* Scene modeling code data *
---------------

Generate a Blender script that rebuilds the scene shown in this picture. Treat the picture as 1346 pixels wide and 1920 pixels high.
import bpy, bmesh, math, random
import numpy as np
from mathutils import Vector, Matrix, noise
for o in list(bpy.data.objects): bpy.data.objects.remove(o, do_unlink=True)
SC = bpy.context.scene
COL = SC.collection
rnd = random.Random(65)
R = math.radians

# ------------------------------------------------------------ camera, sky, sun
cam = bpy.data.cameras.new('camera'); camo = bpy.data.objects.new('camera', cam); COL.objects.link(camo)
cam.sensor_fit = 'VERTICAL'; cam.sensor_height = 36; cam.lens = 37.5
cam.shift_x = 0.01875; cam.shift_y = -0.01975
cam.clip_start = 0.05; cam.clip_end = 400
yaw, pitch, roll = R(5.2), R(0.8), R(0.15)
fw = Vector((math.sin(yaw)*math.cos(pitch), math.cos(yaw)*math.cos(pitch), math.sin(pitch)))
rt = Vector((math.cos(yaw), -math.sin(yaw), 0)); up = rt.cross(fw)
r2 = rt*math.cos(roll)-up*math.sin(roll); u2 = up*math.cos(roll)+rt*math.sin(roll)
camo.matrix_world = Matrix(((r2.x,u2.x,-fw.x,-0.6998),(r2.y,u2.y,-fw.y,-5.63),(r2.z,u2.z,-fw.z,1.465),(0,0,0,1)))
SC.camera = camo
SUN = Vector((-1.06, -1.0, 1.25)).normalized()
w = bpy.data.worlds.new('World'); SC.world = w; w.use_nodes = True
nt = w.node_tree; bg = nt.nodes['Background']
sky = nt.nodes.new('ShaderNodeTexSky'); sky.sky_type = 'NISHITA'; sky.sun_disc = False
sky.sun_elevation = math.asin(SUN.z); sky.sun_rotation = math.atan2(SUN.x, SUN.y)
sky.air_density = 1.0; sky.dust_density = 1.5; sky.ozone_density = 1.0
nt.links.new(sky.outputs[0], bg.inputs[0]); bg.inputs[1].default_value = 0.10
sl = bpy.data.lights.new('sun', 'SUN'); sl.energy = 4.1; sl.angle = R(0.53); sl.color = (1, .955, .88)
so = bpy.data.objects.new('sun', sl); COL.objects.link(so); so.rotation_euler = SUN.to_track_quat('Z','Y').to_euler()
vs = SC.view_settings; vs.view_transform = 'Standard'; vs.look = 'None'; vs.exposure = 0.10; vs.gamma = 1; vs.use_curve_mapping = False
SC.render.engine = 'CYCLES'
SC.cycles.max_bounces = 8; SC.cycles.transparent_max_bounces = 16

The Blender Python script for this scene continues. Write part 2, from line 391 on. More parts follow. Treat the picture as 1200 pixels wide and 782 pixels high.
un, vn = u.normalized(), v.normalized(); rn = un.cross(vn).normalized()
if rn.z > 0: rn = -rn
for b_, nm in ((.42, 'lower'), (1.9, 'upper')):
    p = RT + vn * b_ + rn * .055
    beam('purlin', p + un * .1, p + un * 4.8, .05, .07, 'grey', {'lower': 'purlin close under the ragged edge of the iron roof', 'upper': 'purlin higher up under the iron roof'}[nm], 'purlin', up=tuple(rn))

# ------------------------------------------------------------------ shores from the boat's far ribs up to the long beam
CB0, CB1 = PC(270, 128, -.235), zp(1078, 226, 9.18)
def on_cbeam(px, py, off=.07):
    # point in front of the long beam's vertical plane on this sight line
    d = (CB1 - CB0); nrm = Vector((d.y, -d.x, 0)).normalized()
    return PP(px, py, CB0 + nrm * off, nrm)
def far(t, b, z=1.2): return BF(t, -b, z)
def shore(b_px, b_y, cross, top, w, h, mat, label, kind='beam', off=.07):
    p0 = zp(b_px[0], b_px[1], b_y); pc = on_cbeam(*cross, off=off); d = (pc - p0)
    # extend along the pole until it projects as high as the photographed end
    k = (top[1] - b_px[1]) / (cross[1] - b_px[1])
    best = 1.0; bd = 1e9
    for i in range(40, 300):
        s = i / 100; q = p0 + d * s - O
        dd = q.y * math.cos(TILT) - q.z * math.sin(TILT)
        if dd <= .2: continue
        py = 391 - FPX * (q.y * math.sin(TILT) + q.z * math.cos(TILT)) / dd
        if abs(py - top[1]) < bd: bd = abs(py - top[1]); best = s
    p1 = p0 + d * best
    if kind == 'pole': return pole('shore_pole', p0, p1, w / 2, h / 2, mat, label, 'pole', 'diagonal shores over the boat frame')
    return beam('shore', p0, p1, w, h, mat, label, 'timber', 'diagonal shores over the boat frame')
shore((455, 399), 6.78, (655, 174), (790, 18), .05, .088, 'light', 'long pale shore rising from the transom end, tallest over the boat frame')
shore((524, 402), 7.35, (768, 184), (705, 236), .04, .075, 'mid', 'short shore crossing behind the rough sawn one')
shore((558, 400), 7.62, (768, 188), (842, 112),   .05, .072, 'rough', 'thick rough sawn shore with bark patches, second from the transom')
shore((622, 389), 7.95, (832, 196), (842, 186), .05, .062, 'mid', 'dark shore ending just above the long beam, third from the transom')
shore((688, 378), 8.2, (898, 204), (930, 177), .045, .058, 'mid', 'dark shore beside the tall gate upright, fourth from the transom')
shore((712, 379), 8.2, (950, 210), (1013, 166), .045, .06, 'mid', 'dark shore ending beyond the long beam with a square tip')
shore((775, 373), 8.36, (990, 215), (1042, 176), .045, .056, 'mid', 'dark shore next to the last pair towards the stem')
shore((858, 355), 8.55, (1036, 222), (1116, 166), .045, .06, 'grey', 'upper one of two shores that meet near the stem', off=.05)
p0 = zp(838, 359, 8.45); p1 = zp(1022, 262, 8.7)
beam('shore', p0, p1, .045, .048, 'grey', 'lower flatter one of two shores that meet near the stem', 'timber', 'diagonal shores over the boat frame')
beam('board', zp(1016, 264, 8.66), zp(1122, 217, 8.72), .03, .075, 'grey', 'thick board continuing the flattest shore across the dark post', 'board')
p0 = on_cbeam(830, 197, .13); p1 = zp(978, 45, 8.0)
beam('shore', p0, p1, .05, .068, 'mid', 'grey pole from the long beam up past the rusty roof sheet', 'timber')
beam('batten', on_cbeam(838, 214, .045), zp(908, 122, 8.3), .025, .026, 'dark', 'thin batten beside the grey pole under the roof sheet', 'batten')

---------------

* SET EXERCISE *
Extract, word for word, each line of the listing above.

* CORRECT RESULT *
Generate a Blender script that rebuilds the scene shown in this picture. Treat the picture as 1346 pixels wide and 1920 pixels high.
import bpy, bmesh, math, random
import numpy as np
from mathutils import Vector, Matrix, noise
for o in list(bpy.data.objects): bpy.data.objects.remove(o, do_unlink=True)
SC = bpy.context.scene
COL = SC.collection
rnd = random.Random(65)
R = math.radians

# ------------------------------------------------------------ camera, sky, sun
cam = bpy.data.cameras.new('camera'); camo = bpy.data.objects.new('camera', cam); COL.objects.link(camo)
cam.sensor_fit = 'VERTICAL'; cam.sensor_height = 36; cam.lens = 37.5
cam.shift_x = 0.01875; cam.shift_y = -0.01975
cam.clip_start = 0.05; cam.clip_end = 400
yaw, pitch, roll = R(5.2), R(0.8), R(0.15)
fw = Vector((math.sin(yaw)*math.cos(pitch), math.cos(yaw)*math.cos(pitch), math.sin(pitch)))
rt = Vector((math.cos(yaw), -math.sin(yaw), 0)); up = rt.cross(fw)
r2 = rt*math.cos(roll)-up*math.sin(roll); u2 = up*math.cos(roll)+rt*math.sin(roll)
camo.matrix_world = Matrix(((r2.x,u2.x,-fw.x,-0.6998),(r2.y,u2.y,-fw.y,-5.63),(r2.z,u2.z,-fw.z,1.465),(0,0,0,1)))
SC.camera = camo
SUN = Vector((-1.06, -1.0, 1.25)).normalized()
w = bpy.data.worlds.new('World'); SC.world = w; w.use_nodes = True
nt = w.node_tree; bg = nt.nodes['Background']
sky = nt.nodes.new('ShaderNodeTexSky'); sky.sky_type = 'NISHITA'; sky.sun_disc = False
sky.sun_elevation = math.asin(SUN.z); sky.sun_rotation = math.atan2(SUN.x, SUN.y)
sky.air_density = 1.0; sky.dust_density = 1.5; sky.ozone_density = 1.0
nt.links.new(sky.outputs[0], bg.inputs[0]); bg.inputs[1].default_value = 0.10
sl = bpy.data.lights.new('sun', 'SUN'); sl.energy = 4.1; sl.angle = R(0.53); sl.color = (1, .955, .88)
so = bpy.data.objects.new('sun', sl); COL.objects.link(so); so.rotation_euler = SUN.to_track_quat('Z','Y').to_euler()
vs = SC.view_settings; vs.view_transform = 'Standard'; vs.look = 'None'; vs.exposure = 0.10; vs.gamma = 1; vs.use_curve_mapping = False
SC.render.engine = 'CYCLES'
SC.cycles.max_bounces = 8; SC.cycles.transparent_max_bounces = 16

The Blender Python script for this scene continues. Write part 2, from line 391 on. More parts follow. Treat the picture as 1200 pixels wide and 782 pixels high.
un, vn = u.normalized(), v.normalized(); rn = un.cross(vn).normalized()
if rn.z > 0: rn = -rn
for b_, nm in ((.42, 'lower'), (1.9, 'upper')):
    p = RT + vn * b_ + rn * .055
    beam('purlin', p + un * .1, p + un * 4.8, .05, .07, 'grey', {'lower': 'purlin close under the ragged edge of the iron roof', 'upper': 'purlin higher up under the iron roof'}[nm], 'purlin', up=tuple(rn))

# ------------------------------------------------------------------ shores from the boat's far ribs up to the long beam
CB0, CB1 = PC(270, 128, -.235), zp(1078, 226, 9.18)
def on_cbeam(px, py, off=.07):
    # point in front of the long beam's vertical plane on this sight line
    d = (CB1 - CB0); nrm = Vector((d.y, -d.x, 0)).normalized()
    return PP(px, py, CB0 + nrm * off, nrm)
def far(t, b, z=1.2): return BF(t, -b, z)
def shore(b_px, b_y, cross, top, w, h, mat, label, kind='beam', off=.07):
    p0 = zp(b_px[0], b_px[1], b_y); pc = on_cbeam(*cross, off=off); d = (pc - p0)
    # extend along the pole until it projects as high as the photographed end
    k = (top[1] - b_px[1]) / (cross[1] - b_px[1])
    best = 1.0; bd = 1e9
    for i in range(40, 300):
        s = i / 100; q = p0 + d * s - O
        dd = q.y * math.cos(TILT) - q.z * math.sin(TILT)
        if dd <= .2: continue
        py = 391 - FPX * (q.y * math.sin(TILT) + q.z * math.cos(TILT)) / dd
        if abs(py - top[1]) < bd: bd = abs(py - top[1]); best = s
    p1 = p0 + d * best
    if kind == 'pole': return pole('shore_pole', p0, p1, w / 2, h / 2, mat, label, 'pole', 'diagonal shores over the boat frame')
    return beam('shore', p0, p1, w, h, mat, label, 'timber', 'diagonal shores over the boat frame')
shore((455, 399), 6.78, (655, 174), (790, 18), .05, .088, 'light', 'long pale shore rising from the transom end, tallest over the boat frame')
shore((524, 402), 7.35, (768, 184), (705, 236), .04, .075, 'mid', 'short shore crossing behind the rough sawn one')
shore((558, 400), 7.62, (768, 188), (842, 112),   .05, .072, 'rough', 'thick rough sawn shore with bark patches, second from the transom')
shore((622, 389), 7.95, (832, 196), (842, 186), .05, .062, 'mid', 'dark shore ending just above the long beam, third from the transom')
shore((688, 378), 8.2, (898, 204), (930, 177), .045, .058, 'mid', 'dark shore beside the tall gate upright, fourth from the transom')
shore((712, 379), 8.2, (950, 210), (1013, 166), .045, .06, 'mid', 'dark shore ending beyond the long beam with a square tip')
shore((775, 373), 8.36, (990, 215), (1042, 176), .045, .056, 'mid', 'dark shore next to the last pair towards the stem')
shore((858, 355), 8.55, (1036, 222), (1116, 166), .045, .06, 'grey', 'upper one of two shores that meet near the stem', off=.05)
p0 = zp(838, 359, 8.45); p1 = zp(1022, 262, 8.7)
beam('shore', p0, p1, .045, .048, 'grey', 'lower flatter one of two shores that meet near the stem', 'timber', 'diagonal shores over the boat frame')
beam('board', zp(1016, 264, 8.66), zp(1122, 217, 8.72), .03, .075, 'grey', 'thick board continuing the flattest shore across the dark post', 'board')
p0 = on_cbeam(830, 197, .13); p1 = zp(978, 45, 8.0)
beam('shore', p0, p1, .05, .068, 'mid', 'grey pole from the long beam up past the rusty roof sheet', 'timber')
beam('batten', on_cbeam(838, 214, .045), zp(908, 122, 8.3), .025, .026, 'dark', 'thin batten beside the grey pole under the roof sheet', 'batten')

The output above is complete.